A Word Rant About the Purpose of Automation

Those of you who are long time readers of my blog are very well aware that automation is my jam. And far too often I run into customers who view automation as a way to, “decrease head count”.

This approach is synonymous with the whole, “automate your job away” approach, which I find . . . to put it lightly . . . problematic.

First of all, it’s definitely a morale-killer. You are literally disincentivising (it’s a word) your engineers from making, well, anything more efficient. Many times you’re hiring hands-on Engineer Bobs who are there to automate people’s jobs away and it turns things hostile in a hurry. The numbers may look good on paper in the short term, but as it turns out, human beings really hate being treated, you know, like a number.

Second of all, it’s not a great way to attract and retain good people.

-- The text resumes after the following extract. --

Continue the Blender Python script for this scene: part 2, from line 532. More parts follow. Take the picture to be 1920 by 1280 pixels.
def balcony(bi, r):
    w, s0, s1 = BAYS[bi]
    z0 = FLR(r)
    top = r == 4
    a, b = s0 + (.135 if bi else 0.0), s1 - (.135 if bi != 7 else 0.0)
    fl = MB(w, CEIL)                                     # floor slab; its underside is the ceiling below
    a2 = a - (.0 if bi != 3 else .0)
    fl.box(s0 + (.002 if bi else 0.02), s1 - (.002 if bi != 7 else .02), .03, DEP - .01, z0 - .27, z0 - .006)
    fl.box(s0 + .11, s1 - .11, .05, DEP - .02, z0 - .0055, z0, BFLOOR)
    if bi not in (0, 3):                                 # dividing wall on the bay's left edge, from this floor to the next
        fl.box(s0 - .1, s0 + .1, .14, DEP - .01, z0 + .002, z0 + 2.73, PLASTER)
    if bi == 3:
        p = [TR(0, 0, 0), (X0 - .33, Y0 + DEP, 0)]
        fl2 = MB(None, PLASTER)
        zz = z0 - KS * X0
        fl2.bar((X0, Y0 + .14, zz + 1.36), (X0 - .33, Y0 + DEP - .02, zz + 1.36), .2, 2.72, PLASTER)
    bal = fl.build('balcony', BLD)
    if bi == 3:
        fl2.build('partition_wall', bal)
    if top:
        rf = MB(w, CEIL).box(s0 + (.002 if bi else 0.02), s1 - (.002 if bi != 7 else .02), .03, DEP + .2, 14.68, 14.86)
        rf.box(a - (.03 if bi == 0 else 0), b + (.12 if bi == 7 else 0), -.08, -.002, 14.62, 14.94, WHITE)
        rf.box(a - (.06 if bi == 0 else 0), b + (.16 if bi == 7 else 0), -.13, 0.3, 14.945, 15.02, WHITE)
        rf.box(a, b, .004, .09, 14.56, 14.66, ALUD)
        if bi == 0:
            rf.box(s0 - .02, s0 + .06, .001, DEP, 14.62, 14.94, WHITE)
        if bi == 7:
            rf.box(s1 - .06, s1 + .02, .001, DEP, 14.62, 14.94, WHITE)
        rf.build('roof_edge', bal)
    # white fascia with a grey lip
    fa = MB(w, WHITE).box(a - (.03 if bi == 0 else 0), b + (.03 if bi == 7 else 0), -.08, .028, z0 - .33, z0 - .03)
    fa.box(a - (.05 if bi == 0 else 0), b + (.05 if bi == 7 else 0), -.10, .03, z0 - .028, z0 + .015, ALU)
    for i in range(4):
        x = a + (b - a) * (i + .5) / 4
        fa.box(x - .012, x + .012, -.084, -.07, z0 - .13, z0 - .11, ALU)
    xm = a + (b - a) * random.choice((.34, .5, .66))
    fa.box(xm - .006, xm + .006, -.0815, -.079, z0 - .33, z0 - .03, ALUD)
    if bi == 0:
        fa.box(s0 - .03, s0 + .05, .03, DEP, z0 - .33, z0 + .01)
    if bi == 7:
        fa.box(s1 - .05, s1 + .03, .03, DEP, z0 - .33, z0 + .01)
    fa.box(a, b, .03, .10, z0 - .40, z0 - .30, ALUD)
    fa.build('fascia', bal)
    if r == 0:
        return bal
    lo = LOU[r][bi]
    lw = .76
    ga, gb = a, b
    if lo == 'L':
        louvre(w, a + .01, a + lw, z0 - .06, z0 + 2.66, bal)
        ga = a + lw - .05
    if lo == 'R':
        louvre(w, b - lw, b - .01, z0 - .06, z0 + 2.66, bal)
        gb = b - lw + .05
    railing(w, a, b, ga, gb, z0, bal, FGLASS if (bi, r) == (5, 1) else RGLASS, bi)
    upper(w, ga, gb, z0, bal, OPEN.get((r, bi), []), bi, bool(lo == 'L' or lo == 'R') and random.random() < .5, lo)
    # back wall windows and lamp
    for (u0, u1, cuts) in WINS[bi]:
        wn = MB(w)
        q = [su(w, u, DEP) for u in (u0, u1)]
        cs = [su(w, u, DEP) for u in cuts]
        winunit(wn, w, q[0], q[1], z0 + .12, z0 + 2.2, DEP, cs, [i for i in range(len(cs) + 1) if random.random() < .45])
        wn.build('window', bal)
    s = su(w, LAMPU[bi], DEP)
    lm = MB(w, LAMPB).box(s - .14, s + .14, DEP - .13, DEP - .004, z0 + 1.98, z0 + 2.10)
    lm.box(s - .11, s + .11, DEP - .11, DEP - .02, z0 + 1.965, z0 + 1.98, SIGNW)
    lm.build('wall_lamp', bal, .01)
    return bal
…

Word gets around. And anyone worth hiring is also interviewing you. High turnover is a red flag. Talking about “getting rid of head count” also qualifies. You remember that old adage (and what I said earlier!) about hiring good people and treating them well? Yeah. Do that.

Third of all, and I am not saying this one’s easy, but it’s far better to create a culture of automation. I’ve already blogged about this.

Twice.

You should start thinking of automation as, insert you’ve-already-said-it-before eyeroll here . . . “baked into the cake”. It should be assumed that everything will be automated, when it makes sense, from Day 0, rather than it being an afterthought.